Read through the data and report every line in which the word "scene" occurs.

----- Data extract

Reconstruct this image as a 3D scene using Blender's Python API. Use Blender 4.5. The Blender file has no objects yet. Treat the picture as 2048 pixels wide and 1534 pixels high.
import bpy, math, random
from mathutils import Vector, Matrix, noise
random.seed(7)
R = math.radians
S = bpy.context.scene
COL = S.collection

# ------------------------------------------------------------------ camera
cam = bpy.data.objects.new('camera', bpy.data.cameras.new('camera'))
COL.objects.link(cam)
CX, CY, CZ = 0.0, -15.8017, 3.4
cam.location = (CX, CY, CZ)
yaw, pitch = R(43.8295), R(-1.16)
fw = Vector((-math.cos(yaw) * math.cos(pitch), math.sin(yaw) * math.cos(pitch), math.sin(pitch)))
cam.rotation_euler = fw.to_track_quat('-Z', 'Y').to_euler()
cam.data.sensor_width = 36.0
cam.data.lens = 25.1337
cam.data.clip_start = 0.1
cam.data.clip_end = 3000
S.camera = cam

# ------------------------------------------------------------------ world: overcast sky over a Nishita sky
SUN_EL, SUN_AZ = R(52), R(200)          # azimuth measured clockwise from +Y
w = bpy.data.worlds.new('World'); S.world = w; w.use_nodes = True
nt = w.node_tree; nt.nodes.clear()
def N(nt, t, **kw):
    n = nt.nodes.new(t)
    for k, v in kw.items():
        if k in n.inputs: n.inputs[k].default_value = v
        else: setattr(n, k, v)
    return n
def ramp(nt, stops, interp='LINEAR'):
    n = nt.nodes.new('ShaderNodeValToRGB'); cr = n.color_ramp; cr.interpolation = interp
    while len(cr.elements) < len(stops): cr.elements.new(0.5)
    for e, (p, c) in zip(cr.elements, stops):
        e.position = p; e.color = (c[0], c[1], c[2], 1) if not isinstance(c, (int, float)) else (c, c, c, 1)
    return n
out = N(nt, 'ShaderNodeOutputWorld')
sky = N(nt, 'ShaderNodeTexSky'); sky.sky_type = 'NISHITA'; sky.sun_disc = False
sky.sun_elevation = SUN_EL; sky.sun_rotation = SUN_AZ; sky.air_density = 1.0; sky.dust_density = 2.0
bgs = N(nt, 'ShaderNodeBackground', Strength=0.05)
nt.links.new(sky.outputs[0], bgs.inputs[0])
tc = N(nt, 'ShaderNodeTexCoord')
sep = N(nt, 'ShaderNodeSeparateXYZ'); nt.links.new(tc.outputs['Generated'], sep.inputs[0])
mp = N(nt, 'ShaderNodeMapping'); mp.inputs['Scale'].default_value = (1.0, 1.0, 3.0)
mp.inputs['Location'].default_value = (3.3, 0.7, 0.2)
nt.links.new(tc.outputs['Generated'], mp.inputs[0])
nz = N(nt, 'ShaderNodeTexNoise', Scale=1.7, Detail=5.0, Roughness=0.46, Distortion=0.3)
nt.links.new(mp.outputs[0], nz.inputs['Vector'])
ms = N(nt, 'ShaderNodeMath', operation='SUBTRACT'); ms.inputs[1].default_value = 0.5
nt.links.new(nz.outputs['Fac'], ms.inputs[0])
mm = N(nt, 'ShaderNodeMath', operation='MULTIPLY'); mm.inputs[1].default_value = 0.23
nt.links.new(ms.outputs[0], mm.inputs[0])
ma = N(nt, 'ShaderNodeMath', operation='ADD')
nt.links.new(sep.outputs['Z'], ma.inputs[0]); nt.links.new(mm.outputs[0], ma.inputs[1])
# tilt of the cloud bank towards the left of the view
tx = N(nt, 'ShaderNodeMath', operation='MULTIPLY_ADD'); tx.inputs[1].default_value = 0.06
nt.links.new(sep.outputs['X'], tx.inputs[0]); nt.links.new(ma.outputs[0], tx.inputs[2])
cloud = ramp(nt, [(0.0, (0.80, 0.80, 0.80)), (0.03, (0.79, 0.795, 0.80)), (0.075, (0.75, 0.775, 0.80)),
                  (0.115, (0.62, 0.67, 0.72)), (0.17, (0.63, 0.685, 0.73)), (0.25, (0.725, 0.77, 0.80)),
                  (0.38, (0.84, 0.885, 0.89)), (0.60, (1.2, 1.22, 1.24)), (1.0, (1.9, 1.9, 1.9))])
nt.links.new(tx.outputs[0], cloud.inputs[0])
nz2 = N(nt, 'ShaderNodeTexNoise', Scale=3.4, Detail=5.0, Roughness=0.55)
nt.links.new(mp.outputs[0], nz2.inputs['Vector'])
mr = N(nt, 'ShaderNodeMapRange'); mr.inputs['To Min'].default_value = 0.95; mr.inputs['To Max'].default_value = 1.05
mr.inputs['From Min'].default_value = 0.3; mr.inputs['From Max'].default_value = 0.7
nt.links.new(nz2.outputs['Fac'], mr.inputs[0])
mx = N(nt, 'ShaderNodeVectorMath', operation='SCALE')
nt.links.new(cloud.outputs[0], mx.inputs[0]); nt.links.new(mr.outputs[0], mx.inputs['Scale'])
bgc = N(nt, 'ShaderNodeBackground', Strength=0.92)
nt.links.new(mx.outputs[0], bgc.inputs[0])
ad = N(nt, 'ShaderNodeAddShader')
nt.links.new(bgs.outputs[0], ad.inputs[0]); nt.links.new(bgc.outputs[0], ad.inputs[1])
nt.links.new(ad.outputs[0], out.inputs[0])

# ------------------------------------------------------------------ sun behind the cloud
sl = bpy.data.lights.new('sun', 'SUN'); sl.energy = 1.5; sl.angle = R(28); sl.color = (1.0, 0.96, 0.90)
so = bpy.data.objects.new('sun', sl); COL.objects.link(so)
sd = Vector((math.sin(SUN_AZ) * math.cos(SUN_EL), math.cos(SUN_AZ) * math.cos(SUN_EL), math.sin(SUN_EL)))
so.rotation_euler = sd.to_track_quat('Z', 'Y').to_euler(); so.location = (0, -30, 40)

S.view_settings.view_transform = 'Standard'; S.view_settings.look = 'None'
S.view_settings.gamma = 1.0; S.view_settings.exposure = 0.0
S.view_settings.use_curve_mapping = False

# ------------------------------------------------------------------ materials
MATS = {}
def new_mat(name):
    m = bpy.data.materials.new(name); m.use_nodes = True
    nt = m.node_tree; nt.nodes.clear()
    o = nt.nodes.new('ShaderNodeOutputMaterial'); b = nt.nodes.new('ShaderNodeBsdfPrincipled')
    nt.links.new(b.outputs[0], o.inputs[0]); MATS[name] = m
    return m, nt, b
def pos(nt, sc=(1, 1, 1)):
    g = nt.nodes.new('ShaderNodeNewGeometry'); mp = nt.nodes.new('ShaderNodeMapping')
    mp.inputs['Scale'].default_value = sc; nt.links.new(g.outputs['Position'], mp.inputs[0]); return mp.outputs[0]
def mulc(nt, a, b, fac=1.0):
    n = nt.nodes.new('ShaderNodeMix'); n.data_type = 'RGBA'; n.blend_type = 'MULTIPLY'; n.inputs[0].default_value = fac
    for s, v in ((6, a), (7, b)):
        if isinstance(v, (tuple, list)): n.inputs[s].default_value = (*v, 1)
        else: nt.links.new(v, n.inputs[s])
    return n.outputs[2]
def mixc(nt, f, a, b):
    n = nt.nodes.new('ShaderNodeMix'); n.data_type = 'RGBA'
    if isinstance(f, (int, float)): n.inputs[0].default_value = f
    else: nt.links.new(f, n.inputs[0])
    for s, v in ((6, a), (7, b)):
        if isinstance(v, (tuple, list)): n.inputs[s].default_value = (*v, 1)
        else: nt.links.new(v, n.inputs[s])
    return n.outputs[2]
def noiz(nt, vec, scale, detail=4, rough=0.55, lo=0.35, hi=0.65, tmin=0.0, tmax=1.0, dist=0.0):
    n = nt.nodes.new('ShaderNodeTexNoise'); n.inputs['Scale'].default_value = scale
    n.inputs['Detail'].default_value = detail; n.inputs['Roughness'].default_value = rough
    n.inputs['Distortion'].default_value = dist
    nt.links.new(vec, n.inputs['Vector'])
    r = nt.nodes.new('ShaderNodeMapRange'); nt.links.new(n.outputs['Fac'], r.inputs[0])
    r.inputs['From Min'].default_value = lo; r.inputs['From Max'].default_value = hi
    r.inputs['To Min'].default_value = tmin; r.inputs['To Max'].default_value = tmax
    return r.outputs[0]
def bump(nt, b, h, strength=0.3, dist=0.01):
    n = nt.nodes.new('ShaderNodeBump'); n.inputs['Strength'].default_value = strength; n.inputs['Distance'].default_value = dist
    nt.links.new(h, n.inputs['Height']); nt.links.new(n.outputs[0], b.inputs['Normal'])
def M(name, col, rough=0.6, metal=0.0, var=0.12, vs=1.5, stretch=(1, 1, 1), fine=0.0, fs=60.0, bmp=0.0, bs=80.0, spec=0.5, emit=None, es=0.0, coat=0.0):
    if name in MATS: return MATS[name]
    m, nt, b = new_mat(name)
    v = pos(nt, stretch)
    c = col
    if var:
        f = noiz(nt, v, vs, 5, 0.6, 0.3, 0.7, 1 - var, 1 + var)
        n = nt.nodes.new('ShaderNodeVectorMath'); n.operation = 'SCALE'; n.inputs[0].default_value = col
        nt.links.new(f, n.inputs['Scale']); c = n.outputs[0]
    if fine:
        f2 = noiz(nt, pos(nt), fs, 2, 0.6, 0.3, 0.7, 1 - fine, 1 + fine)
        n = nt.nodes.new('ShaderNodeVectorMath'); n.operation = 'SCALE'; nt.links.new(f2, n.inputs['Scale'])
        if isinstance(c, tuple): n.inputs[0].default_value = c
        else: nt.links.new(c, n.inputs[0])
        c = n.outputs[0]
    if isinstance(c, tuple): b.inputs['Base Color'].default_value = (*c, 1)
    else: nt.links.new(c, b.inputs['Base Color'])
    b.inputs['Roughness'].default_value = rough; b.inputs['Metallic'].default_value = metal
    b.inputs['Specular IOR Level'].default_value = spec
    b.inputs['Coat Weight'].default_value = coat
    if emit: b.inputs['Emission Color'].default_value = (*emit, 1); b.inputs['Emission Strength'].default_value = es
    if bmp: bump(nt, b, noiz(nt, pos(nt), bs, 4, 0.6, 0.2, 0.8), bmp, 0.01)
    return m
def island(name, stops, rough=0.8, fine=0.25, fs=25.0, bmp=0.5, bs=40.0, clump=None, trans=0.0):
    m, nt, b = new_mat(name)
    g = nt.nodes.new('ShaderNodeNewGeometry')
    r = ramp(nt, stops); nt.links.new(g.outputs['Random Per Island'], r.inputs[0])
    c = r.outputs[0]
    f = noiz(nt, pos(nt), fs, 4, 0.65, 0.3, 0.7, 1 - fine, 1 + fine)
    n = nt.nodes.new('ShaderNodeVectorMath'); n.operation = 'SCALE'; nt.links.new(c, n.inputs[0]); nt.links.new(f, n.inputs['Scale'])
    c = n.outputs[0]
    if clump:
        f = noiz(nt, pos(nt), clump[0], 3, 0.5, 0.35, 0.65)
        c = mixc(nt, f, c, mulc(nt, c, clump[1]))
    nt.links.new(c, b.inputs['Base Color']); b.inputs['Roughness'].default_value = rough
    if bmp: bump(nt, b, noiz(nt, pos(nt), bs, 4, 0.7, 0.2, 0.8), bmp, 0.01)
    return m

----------

**Finished task**
Reconstruct this image as a 3D scene using Blender's Python API. Use Blender 4.5. The Blender file has no objects yet. Treat the picture as 2048 pixels wide and 1534 pixels high.
S = bpy.context.scene